Using the records that follow, reproduce exactly the lines starting at the line containing "Write a Blender" and ending at the line containing "return tuple(((v/255)/12.92 if". Include both end lines and no pictures.

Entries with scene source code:

## begin

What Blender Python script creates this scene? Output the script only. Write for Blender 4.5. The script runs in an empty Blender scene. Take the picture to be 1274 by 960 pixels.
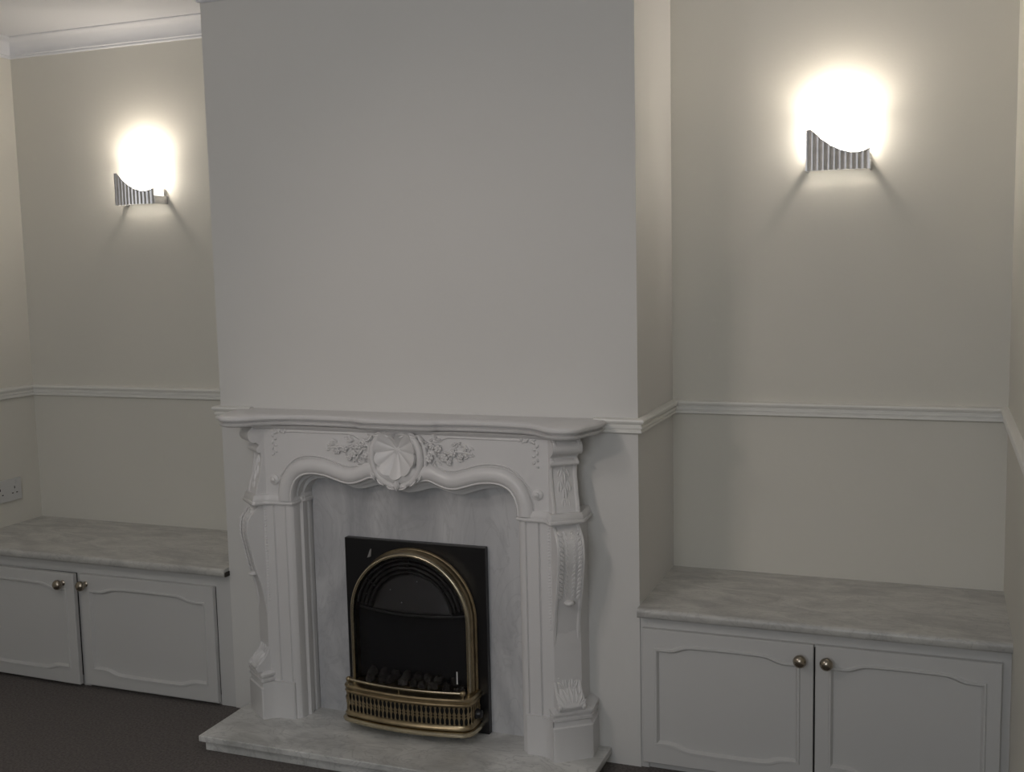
import bpy, bmesh, math, random
from math import sin, cos, pi, radians, sqrt, atan2
from mathutils import Vector, Matrix
random.seed(7)
S = bpy.context.scene
COL = S.collection

# ------------------------------------------------------------------ camera
def make_camera():
    yaw, pitch, roll, f = 0.3699, 0.1108, -0.0223, 1375.6
    fw = Vector((-sin(yaw)*cos(pitch), cos(yaw)*cos(pitch), -sin(pitch)))
    r = Vector((cos(yaw), sin(yaw), 0)); u = r.cross(fw)
    r2 = r*cos(roll)+u*sin(roll); u2 = -r*sin(roll)+u*cos(roll)
    m = Matrix((r2, u2, -fw)).transposed().to_4x4()
    m.translation = (0.8114, -3.0985, 1.5162)
    cd = bpy.data.cameras.new('camera'); cd.sensor_width = 36; cd.lens = 36*f/1274
    cd.clip_start = .05
    o = bpy.data.objects.new('camera', cd); COL.objects.link(o); o.matrix_world = m
    S.camera = o
make_camera()

# ------------------------------------------------------------------ world, lights, exposure
w = bpy.data.worlds.new('world'); S.world = w; w.use_nodes = True
w.node_tree.nodes['Background'].inputs[0].default_value = (.5, .55, .65, 1)
w.node_tree.nodes['Background'].inputs[1].default_value = .05
S.view_settings.view_transform = 'Standard'; S.view_settings.look = 'None'
S.view_settings.gamma = 1; S.view_settings.use_curve_mapping = False
S.view_settings.exposure = 0.0
def light(name, kind, loc, power, color, **k):
    d = bpy.data.lights.new(name, kind); d.energy = power; d.color = color
    for a, b in k.items(): setattr(d, a, b)
    o = bpy.data.objects.new(name, d); COL.objects.link(o); o.location = loc; return o
# ceiling lamp of the room, above and left of the camera, outside the frame
light('ceiling_lamp_light', 'POINT', (-1.1, -2.0, 2.18), 10.5, (1, .93, .88), shadow_soft_size=.10)
# added spot turned towards the fireplace, brightens the wall above the mantel
sp = light('added_mantel_spot', 'SPOT', (-1.0, -2.3, 1.85), 17, (1, .85, .77), shadow_soft_size=.12, spot_size=radians(56), spot_blend=1)
sp.rotation_euler = Vector((-.45+1.0, 2.3, 1.15-1.85)).to_track_quat('-Z', 'Y').to_euler()
# added soft fill from behind the camera, the rear wall has no window
wl = light('added_rear_fill', 'AREA', (.35, -4.35, 1.65), 22, (.90, .94, 1), shape='RECTANGLE', size=1.6, size_y=1.3)
wl.rotation_euler = (radians(90), 0, 0)
BULB = 4.5          # watts of each wall lamp bulb
SHADE_GLOW = 5.0

# ------------------------------------------------------------------ measures (metres)
W, D, RW, LW = 1.446, .4506, 1.0082, 1.2559
XL = -W-LW; XC = -.723; RAIL = 1.06; ZW = .5005; ZC = 2.375; ZT = 2.446; YB = -4.5; HZ = .05

# ------------------------------------------------------------------ materials
def mat(name, color, rough=.6, metal=0, bump=0, bscale=200, var=0, vscale=4, **k):
    m = bpy.data.materials.new(name); m.use_nodes = True; n = m.node_tree; p = n.nodes['Principled BSDF']
    p.inputs['Base Color'].default_value = (*color, 1); p.inputs['Roughness'].default_value = rough
    p.inputs['Metallic'].default_value = metal
    for a, b in k.items(): p.inputs[a.replace('_', ' ')].default_value = b
    tc = n.nodes.new('ShaderNodeTexCoord')
    if var:
        t = n.nodes.new('ShaderNodeTexNoise'); t.inputs['Scale'].default_value = vscale; t.inputs['Detail'].default_value = 5
        r = n.nodes.new('ShaderNodeValToRGB'); e = r.color_ramp.elements
        e[0].position = .3; e[1].position = .7
        e[0].color = (*[c*(1-var) for c in color], 1); e[1].color = (*[min(1, c*(1+var)) for c in color], 1)
        n.links.new(tc.outputs['Object'], t.inputs['Vector']); n.links.new(t.outputs['Fac'], r.inputs['Fac'])
        n.links.new(r.outputs['Color'], p.inputs['Base Color'])
    if bump:
        t = n.nodes.new('ShaderNodeTexNoise'); t.inputs['Scale'].default_value = bscale; t.inputs['Detail'].default_value = 3
        b = n.nodes.new('ShaderNodeBump'); b.inputs['Strength'].default_value = bump; b.inputs['Distance'].default_value = .002
        n.links.new(tc.outputs['Object'], t.inputs['Vector']); n.links.new(t.outputs['Fac'], b.inputs['Height'])
        n.links.new(b.outputs['Normal'], p.inputs['Normal'])
    return m

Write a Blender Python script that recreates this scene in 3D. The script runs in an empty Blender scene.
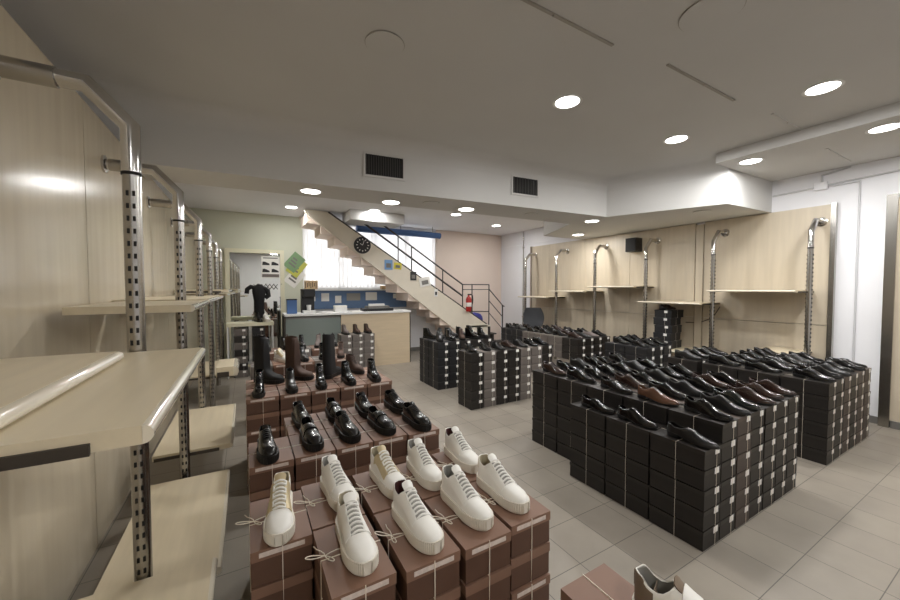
import bpy, bmesh, math, random
import numpy as np
from mathutils import Vector, Matrix
random.seed(7)
S = bpy.context.scene
COL = S.collection
PI = math.pi

# ------------------------------------------------------------------ materials
def lin(c):
    return tuple(((v/255)/12.92 if v/255 <= .04045 else ((v/255+.055)/1.055)**2.4) for v in c)

def mat(name, rgb, rough=.5, metal=0., coat=0., noise=0., nscale=8., stretch=None, bump=0., spec=.5, trans=0.):
    m = bpy.data.materials.new(name); m.use_nodes = True
    nt = m.node_tree; b = nt.nodes['Principled BSDF']
    c = lin(rgb)
    b.inputs['Base Color'].default_value = (*c, 1)
    b.inputs['Roughness'].default_value = rough
    b.inputs['Metallic'].default_value = metal
    b.inputs['Coat Weight'].default_value = coat
    b.inputs['Coat Roughness'].default_value = .08
    b.inputs['Specular IOR Level'].default_value = spec
    if noise or bump:
        tc = nt.nodes.new('ShaderNodeTexCoord'); mp = nt.nodes.new('ShaderNodeMapping')
        if stretch: mp.inputs['Scale'].default_value = stretch
        nz = nt.nodes.new('ShaderNodeTexNoise'); nz.inputs['Scale'].default_value = nscale
        nz.inputs['Detail'].default_value = 5
        nt.links.new(tc.outputs['Object'], mp.inputs[0]); nt.links.new(mp.outputs[0], nz.inputs['Vector'])
        if noise:
            rp = nt.nodes.new('ShaderNodeMapRange')
            rp.inputs['From Min'].default_value = .3; rp.inputs['From Max'].default_value = .7
            rp.inputs['To Min'].default_value = 1-noise; rp.inputs['To Max'].default_value = 1+noise
            mx = nt.nodes.new('ShaderNodeVectorMath'); mx.operation = 'SCALE'
            mx.inputs[0].default_value = c
            nt.links.new(nz.outputs['Fac'], rp.inputs['Value']); nt.links.new(rp.outputs[0], mx.inputs['Scale'])
            nt.links.new(mx.outputs[0], b.inputs['Base Color'])
        if bump:
            bp = nt.nodes.new('ShaderNodeBump'); bp.inputs['Strength'].default_value = bump
            bp.inputs['Distance'].default_value = .004
            nt.links.new(nz.outputs['Fac'], bp.inputs['Height']); nt.links.new(bp.outputs[0], b.inputs['Normal'])
    return m

def emit(name, rgb, strength):
    m = bpy.data.materials.new(name); m.use_nodes = True
    nt = m.node_tree; nt.nodes.clear()
    e = nt.nodes.new('ShaderNodeEmission'); o = nt.nodes.new('ShaderNodeOutputMaterial')
    e.inputs[0].default_value = (*lin(rgb), 1); e.inputs[1].default_value = strength
    nt.links.new(e.outputs[0], o.inputs[0])
    return m

M = {}
M['ceil'] = mat('ceiling_paint', (200, 199, 197), .9, noise=.02, nscale=1.5, bump=.05)
M['wall'] = mat('white_wall_paint', (230, 230, 233), .8, noise=.02, nscale=2)
M['green'] = mat('pale_green_paint', (206, 208, 190), .75, noise=.02, nscale=2)
M['pink'] = mat('pinkish_paint', (230, 214, 202), .85, noise=.02, nscale=2)
M['panelR'] = mat('light_wood_panel', (192, 180, 160), .42, noise=.06, nscale=3, stretch=(6, 6, .5))
M['panelL'] = mat('satin_wood_panel', (194, 182, 160), .2, noise=.05, nscale=3, stretch=(5, 5, .4))
M['shelf'] = mat('beech_laminate', (212, 199, 172), .32, noise=.05, nscale=3, stretch=(8, .6, 8))
M['shelfedge'] = mat('rounded_shelf_edge', (222, 213, 194), .12, coat=1.)
M['chrome'] = mat('chrome_steel', (205, 203, 200), .16, 1.)
M['steel'] = mat('brushed_steel', (172, 169, 164), .25, 1.)
M['channel'] = mat('channel_grey', (158, 153, 146), .6)
M['conduit'] = mat('painted_conduit', (196, 196, 198), .6)
M['louvre'] = mat('dark_louvre', (58, 56, 54), .6)
M['dark'] = mat('dark_slot', (16, 15, 14), .7)
M['bracket'] = mat('bracket_metal', (70, 64, 58), .5, .5)
M['tan'] = mat('counter_wood', (206, 188, 160), .45, noise=.05, nscale=4, stretch=(.6, 4, 6))
M['grey'] = mat('grey_metal', (120, 118, 114), .5, .3)
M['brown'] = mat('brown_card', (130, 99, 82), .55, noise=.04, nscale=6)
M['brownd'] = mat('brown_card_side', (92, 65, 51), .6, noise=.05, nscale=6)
M['cord'] = mat('cotton_cord', (232, 222, 206), .8)
M['sticker'] = mat('paper_sticker', (236, 234, 230), .6, noise=.08, nscale=120)
M['stickerb'] = mat('pale_paper_strip', (214, 200, 192), .6, noise=.12, nscale=90)
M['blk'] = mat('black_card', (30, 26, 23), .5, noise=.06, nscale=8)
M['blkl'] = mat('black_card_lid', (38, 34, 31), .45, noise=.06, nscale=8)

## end

▶ _TASK OUTPUT_
Write a Blender Python script that recreates this scene in 3D. The script runs in an empty Blender scene.
import bpy, bmesh, math, random
import numpy as np
from mathutils import Vector, Matrix
random.seed(7)
S = bpy.context.scene
COL = S.collection
PI = math.pi

# ------------------------------------------------------------------ materials
def lin(c):
    return tuple(((v/255)/12.92 if v/255 <= .04045 else ((v/255+.055)/1.055)**2.4) for v in c)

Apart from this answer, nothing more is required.